Oddly enough, the most interesting aspect of CoA didn't even come from the game itself.  Due to an incompatibility between the emulator and translation patch, I had crazy glitches happening all over the place.  At first it was just the occasional small, square bit of some random sprite showing up near the corners, but this soon evolved into multiple chunks all over the screen, sometimes traveling down the screen in a glorious cascade of crap.  Next to go was the music, resulting in an inharmonious cacophony of bloops and beeps which was actually a refreshing change from the singular shitty tune that always plays whilst in the castle (menus have no music of sound effects).  Things then got kicked up a notch as opening treasure chests gave me the dreaded white screen of death.  After monster encounters joined the party, I knew I was well and truly fucked.  A lesser manchine might have given up right then and there, and I certainly toyed with the notion.  After all, it's not like there were going to be any big surprises between mid and endgame.  The completionist part of my programming, however, forced me to load up an alternative emulator.  Unfortunately, savestates are not compatible across emus.  Fortunately, Shen is a master of backups, and I had also been periodically writing out to the native "battery" save, which is compatible.  Using this secret Shaolin technique, I managed to overcome the glitch gremlin and made it to the final castle of Doman, a demon king who I guess needed a murderin'.

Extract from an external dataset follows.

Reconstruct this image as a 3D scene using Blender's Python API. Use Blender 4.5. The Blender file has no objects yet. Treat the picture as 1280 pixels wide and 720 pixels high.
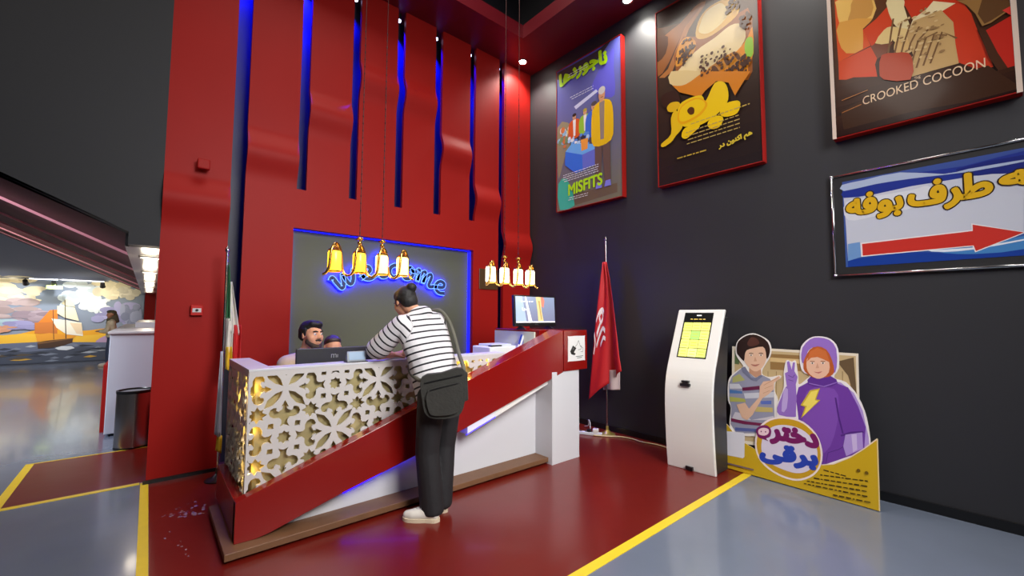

Meh, it was just copying a file from
one directory to another, no biggie.

The level included a gauntlet run of all the previous bosses, which now died in just one hit instead of two.  The two final bosses, Snow Princess and Doman, both had to be taken down in a similar manner.  Each could kill the Shenster in exactly three hits, no variable.  They also never missed and almost always went first.  This meant that after the first round, in which I had about a 50% chance of dishing out a hit myself, I would have to heal (the only spell that does work) or face death on round three.  Success was only possible if the RNG felt like giving me some successive hits.  Death meant having to go through the entire gauntlet again for just another chance to roll the dice.  There was nothing else remaining to increase the odds either; I had reached max level and had all the best equipment.

255 and 65535 are computer-speak
for "Thou shalt not pass."

Even utilizing savestates, it still took me over fifteen tries on Doman since that sob can also heal himself.  After killing him, the game decided now was the time to start storytelling — something about Doman masterminding the rebellion that ended Oda Nobunaga's chance to unite all of Japan.  Yeah, whatevs.  For all my griping though, it was all worth it to be able to get a glimpse of the most epic ending screen of any game on any platform in the entire history of gaming.